La decisione di ridimensionare il dollaro è per molti paesi non tanto frutto di un calcolo economico, ma piuttosto politico, legato alla possibilità di sopravvivenza autonoma.  Quindi il processo andrà avanti e decine di paesi ormai fanno a gara per entrare nella corsa alla dedollarizzazione. Per quanto riguarda ancora le argomentazioni di Krugman, sembra proprio che le circostanze eccezionali necessarie per cambiare ci siano tutte; quanto al governo della legge, il caso russo con la “weaponizzazione” del dollaro, l’ultimo di una lunga lista, mostra che le norme cambiano facilmente secondo gli interessi USA del momento. Chissà, alla fine dei giochi potremmo anche assistere a dei mutamenti molto grandi, oggi persino impensati.

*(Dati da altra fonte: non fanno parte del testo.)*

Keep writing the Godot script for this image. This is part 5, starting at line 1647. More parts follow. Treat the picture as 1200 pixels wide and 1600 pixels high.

Testi citati nell’articolo

-Asia Financial, India push to settle global trade in rupees “not without risks”, www.asiafinancial.com, 9 marzo 2023.

-Earle P. C., De-dollarization has begun, www.aier.org, 4 aprile 2023.

-Krugman P., Wonking out: international money madness strikes again, www.nytimes.com, 14 aprile 2023.

-Mandraud I., Théron I., Le sommet de Samarcande constitue le berceau d’une alliance capable de défier l’occident, Le Monde, 19 aprile 2023.

-Newman J., Why the US dollar has become an at-risk currency, www.nypost.com, 11marzo 2023.

-Rikap C., Capitalism as usual ?, New Left Review, gennaio-febbraio 2023

-Rodriguez F., The arm that sanctions do to the vulnerable, www.ft.com, 4 maggio 2023.

-Roubini N., A bipolar currency regime will replace the dollar’s exorbitant privilege, www.ft.com, 5 febbraio 2023.

-Sharma R., What strong gold says about the weak dollar, www.ft.com, 23 aprile 2023.

The Economist, The IMF, nightmare on 19th street, 8 aprile 2023.